Speaking of big fish — the bass bite at the Island has been genuinely good, not hype-good, real good. I had a 41-pounder come off the base of Southwest Ledge Tuesday night on a live eel, drifted down on 30 feet of water with the current pushing hard enough that I needed a bank sinker to keep it down. That's classic Ledge water — 35 to 55 feet, structure below, current above, and stripers using the ledge itself as a wall to ambush bait getting swept through. North Rip's been giving up fish too, mostly at night and gray light, eels and bunker chunks on fish-finder rigs soaking in the current seam where the rip meets flat water. If you're trolling, tube-and-worm on wire has still been the most consistent way to cover the Ledge itself — 40 to 60 feet, slow speed, right along the drop where the bottom breaks hard.

Bluefish are mixed in wherever the bass are working — chopper blues in the eight-to-twelve-pound range showing up in the same rips, tearing up bunker schools on the surface some mornings. If you see birds working tight over bait at the North Rip or off Southeast Light, don't overthink it — poppers or bucktails, whatever's in the rod holder, and hang on.

The fluke situation is honest, not spectacular. The shift to the ocean grounds has helped — I'm hearing decent numbers of keepers in that 20-to-6-pound range off the south side of the Island and out toward the Cormorant Rocks drift, working white Gulp Swimming Mullets on ¾-ounce bucktails, dragged slow, tipped with a strip of squid. But it's a covering-ground bite right now, not a park-and-load-the-cooler bite. You're picking through shorts to find the keepers, and the outgoing tide has been better than the flood — more current pulling bait off the bottom structure.
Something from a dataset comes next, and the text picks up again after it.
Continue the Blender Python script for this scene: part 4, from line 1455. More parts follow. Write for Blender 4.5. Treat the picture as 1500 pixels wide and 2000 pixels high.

Bonito are the wild card and worth chasing if you've got the itch. With that cold wall gone, small pods are showing off Newport and drifting toward Point Judith on clean incoming water, chasing bay anchovies and small silversides on top. Nothing stacked yet, but I talked to a couple guys who connected on epoxy jigs and small metal — half-ounce Deadly Dicks, worked fast — right at first light off the Beavertail side. It's early, and it's spotty, but the signal's real. If that pattern holds through the week I'd expect the numbers to build as we get toward the new moon.

Porgies have been steady and dependable if you want an easy box of fish for the table — Southwest Ledge and the reef structure off the south side, bloodworms and clam on light tackle in 30 to 40 feet, any stage of the tide really, they don't care much about current the way the bass do.

Looking ahead: if the spring tides build like they should through the 11th to the 13th, I'd fish the Ledge and the North Rip on the slack transitions, live eel after dark, and I wouldn't be shy about running to Newport for an hour at dawn to check the bonito sign if the wind lays down. The fluke bite should hold steady on the ocean side as long as that back-bay water stays warm and pushes fish out — that's not changing anytime soon in July. Big picture, this is shaping up to be a strong month at the Island. The cold, oxygenated water that pulls stripers here from three states south hasn't gone anywhere, and that's the whole reason this rock produces when everywhere else is struggling.